Hakyll on GitHub Pages with Continuous Deployment via CircleCI

Posted on April 13, 2017

Motivation

After fighting with Jekyll for a few days, I decided to seek out alternatives. One great suggestion I received (from @davenpcm) was Hakyll (which I had not known about until that time). So naturally I searched the web for examples of using Hakyll with GitHub Pages (as I wasn’t keen to try other blog providers and very much like the simplicity of GitHub Pages’ model).

After assembling my solution from a hodge podge of other guides (& after attempting to follow one of them to the letter [with a minor exception being that Hakyll’s default mode of compilation these days seems to utilize Stack rather than, as the guide expected, Cabal (which is perfectly fine to me as it does seem like the nicer tool)]), I decided to share it as others attempting to go down this road could certainly benefit from the reduction.

Enable GitHub Pages

The straightforward guide at GitHub should be sufficient to get a GitHub Page for either your site or your organization up and running. My example below will pertain to a user/organization but it can be easily modified to serve a project site by substituting gh-pages for any appearance of master (in the context of a reference to a branch).

Create (or transplant) your Hakyll site generator

From the root of your repository, create a folder to host your Hakyll installation & content.

$ mkdir src/

Inside this directory, add the following Makefile:

.PHONY: clean build watch

clean:
	stack exec site clean

build:
	stack build --fast
	stack build --fast --pedantic --haddock --test --no-run-tests --no-haddock-deps
	stack exec site rebuild

watch: build
	stack exec site watch

and .gitignore:

.stack-work/
_site/
_cache/

as well as the working Hakyll generator & content. Here’s the one being used to generate this site.

CircleCI (Continuous Deployment)

Rather than going with a (complicated & error prone) multiple branch and submodule solution as outlined in the aforementioned guide, I decided to opt for a little bash-fu in the circle.yml file that, upon deployment, removes the previously generated files and copies the new ones into their place (in the root of the repository as GitHub Pages requires).
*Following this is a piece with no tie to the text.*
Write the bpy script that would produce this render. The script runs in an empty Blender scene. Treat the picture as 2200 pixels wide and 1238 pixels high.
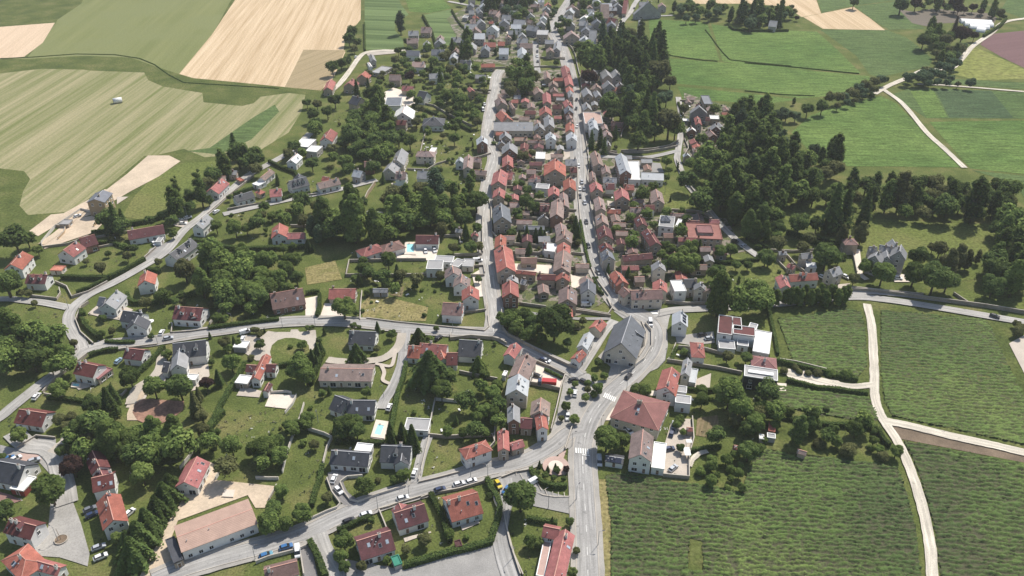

The key to this was the combination of (appropriately switched) find, xargs and rm, followed up with a (correctly modified) cp & git add. i.e., the following relevant lines from my circle.yml.

- cd src/ && find .. -maxdepth 1 -type d | grep -v .git | grep -v ../src | grep -v ^\.\.$ | xargs -r rm -r
- cd src/ && find .. -maxdepth 1 -type f | grep -v .git | grep -v circle\.yml | xargs -r rm
...
- cd src/ && make build && cp -a _site/. ..
- git status && git add -A .

The trailing . on _site/. is required on the Linux running on CircleCI although on Mac OS X, trailing slash is sufficient/recommended by the man page. Also, the -a on the cp invokes the -R mode (short for recursive presumably) which grabs the entire subtree rooted at the specified directory.

Also of note here is the -A on git add which does the right thing when files have been added, updated or deleted (as would be the case with generated files).

The dependencies section of circle.yml came from a combination of the following two examples:

Concluding Thoughts

So, there we have it: a Hakyll-generated, continuously-deployed static site elevated to [essentially] first-class status on the GitHub Pages platform (with the exception being that CircleCI does our building behind the scenes rather than GitHub itself [which in practice is inconsequential]). Along with this comes all of the niceties that people love about hosting on GitHub Pages with the primary one being: edit on any device, from any location directly in GitHub and have the site automatically updated within a handful of minutes (for my first few edits this has typically been in the range of 2-3 minutes).

A link to the full source code for this site is provided at the bottom of this (and every other) page on the site. Enjoy!